*WHAT YOU ARE ASKED TO DO*:
Locate the lines of the listing below that hold "part", then copy each of them.

___

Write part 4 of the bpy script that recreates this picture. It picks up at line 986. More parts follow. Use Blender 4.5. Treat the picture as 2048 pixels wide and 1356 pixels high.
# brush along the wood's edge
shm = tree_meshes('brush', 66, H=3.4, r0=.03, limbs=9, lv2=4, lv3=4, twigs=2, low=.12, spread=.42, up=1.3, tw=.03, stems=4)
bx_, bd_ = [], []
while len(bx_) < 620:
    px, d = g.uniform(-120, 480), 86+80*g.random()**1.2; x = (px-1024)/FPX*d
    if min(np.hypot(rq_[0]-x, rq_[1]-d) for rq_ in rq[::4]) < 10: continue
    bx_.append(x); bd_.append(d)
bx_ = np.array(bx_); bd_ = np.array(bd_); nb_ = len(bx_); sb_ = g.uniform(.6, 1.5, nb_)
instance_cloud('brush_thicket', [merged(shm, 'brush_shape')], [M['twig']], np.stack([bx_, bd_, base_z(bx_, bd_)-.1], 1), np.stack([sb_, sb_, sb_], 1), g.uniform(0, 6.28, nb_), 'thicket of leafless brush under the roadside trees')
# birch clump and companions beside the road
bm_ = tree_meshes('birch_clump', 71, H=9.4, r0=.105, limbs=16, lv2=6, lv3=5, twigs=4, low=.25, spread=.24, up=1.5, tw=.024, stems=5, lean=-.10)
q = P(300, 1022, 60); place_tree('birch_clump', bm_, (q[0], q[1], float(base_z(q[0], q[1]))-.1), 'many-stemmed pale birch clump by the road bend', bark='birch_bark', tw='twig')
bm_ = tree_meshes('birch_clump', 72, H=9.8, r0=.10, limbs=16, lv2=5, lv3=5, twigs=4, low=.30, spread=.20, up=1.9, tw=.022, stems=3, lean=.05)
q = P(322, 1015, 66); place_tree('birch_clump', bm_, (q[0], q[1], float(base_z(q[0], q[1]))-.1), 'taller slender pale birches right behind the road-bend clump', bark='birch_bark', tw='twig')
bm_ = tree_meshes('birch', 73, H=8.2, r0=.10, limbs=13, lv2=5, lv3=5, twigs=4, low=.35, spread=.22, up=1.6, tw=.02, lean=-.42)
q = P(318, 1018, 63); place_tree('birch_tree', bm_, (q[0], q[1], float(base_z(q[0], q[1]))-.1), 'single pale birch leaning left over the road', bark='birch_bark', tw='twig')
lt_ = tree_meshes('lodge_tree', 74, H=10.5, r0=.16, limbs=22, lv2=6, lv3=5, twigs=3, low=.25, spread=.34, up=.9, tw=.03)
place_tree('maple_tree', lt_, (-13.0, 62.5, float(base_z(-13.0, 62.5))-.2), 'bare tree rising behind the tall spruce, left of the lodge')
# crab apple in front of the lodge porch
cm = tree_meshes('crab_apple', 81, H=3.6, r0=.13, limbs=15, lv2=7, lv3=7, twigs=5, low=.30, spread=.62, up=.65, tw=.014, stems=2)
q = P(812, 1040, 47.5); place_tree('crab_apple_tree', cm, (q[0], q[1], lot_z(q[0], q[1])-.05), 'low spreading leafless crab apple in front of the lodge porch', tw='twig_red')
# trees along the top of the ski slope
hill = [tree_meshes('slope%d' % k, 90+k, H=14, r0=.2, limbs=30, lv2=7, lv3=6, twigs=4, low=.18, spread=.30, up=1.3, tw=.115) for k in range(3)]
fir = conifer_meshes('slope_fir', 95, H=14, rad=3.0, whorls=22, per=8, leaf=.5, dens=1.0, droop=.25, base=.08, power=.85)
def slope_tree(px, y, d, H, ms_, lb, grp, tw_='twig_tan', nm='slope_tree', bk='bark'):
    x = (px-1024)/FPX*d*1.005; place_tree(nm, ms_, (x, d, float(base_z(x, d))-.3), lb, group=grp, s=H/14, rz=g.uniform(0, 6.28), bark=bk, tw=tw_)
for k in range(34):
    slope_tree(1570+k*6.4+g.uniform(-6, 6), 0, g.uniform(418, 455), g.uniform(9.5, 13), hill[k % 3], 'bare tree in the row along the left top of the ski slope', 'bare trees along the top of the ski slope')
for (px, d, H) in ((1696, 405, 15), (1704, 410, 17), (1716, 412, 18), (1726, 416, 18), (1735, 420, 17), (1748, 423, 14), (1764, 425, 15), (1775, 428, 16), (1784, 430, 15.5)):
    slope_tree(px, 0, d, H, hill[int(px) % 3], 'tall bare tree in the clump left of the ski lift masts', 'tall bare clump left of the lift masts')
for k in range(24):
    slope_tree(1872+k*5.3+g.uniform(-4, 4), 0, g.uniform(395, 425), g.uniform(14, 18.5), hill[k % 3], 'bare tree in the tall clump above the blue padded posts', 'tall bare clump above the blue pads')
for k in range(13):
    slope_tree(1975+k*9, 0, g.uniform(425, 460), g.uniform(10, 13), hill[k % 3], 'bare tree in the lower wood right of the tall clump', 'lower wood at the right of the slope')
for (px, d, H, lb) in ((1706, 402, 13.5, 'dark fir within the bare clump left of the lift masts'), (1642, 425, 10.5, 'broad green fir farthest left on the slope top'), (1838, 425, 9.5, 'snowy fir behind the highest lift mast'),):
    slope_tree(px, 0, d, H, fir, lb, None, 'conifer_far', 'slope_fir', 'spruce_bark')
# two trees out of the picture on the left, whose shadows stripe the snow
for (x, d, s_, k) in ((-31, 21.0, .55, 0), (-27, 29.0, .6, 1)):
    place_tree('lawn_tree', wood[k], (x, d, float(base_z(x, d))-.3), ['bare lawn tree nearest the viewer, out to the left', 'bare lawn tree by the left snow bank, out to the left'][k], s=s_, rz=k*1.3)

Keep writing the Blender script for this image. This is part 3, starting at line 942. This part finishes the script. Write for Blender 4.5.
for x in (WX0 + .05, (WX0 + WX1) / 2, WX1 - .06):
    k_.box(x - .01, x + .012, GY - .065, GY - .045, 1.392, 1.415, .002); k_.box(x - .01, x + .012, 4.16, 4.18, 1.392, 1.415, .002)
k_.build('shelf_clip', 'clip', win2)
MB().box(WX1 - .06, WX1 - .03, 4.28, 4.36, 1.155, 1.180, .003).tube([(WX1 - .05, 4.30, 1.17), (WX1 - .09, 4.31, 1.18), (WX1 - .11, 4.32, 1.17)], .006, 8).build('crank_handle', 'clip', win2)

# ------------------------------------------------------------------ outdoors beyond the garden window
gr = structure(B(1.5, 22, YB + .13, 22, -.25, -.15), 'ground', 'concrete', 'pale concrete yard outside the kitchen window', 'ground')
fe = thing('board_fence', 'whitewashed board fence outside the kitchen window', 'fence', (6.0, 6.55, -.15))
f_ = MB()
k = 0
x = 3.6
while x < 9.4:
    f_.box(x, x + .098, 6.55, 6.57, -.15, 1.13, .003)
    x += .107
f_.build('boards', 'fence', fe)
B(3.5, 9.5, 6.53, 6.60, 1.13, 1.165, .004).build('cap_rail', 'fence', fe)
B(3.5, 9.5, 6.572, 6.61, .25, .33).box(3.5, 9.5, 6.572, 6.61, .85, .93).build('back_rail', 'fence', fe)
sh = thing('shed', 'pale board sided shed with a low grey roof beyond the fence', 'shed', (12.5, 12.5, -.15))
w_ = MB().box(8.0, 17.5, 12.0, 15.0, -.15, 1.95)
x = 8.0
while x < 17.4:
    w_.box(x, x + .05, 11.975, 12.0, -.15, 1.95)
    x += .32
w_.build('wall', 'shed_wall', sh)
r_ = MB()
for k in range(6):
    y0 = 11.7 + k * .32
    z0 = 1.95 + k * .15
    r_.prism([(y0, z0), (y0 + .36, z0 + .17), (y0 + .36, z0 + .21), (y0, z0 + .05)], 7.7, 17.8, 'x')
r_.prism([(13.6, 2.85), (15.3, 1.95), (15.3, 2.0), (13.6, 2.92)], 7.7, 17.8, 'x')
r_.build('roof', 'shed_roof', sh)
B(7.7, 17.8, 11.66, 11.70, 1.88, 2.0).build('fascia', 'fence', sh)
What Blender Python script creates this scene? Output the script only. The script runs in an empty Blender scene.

___

*ANSWER TO THIS EXERCISE*:
Write part 4 of the bpy script that recreates this picture. It picks up at line 986. More parts follow. Use Blender 4.5. Treat the picture as 2048 pixels wide and 1356 pixels high.
Keep writing the Blender script for this image. This is part 3, starting at line 942. This part finishes the script. Write for Blender 4.5.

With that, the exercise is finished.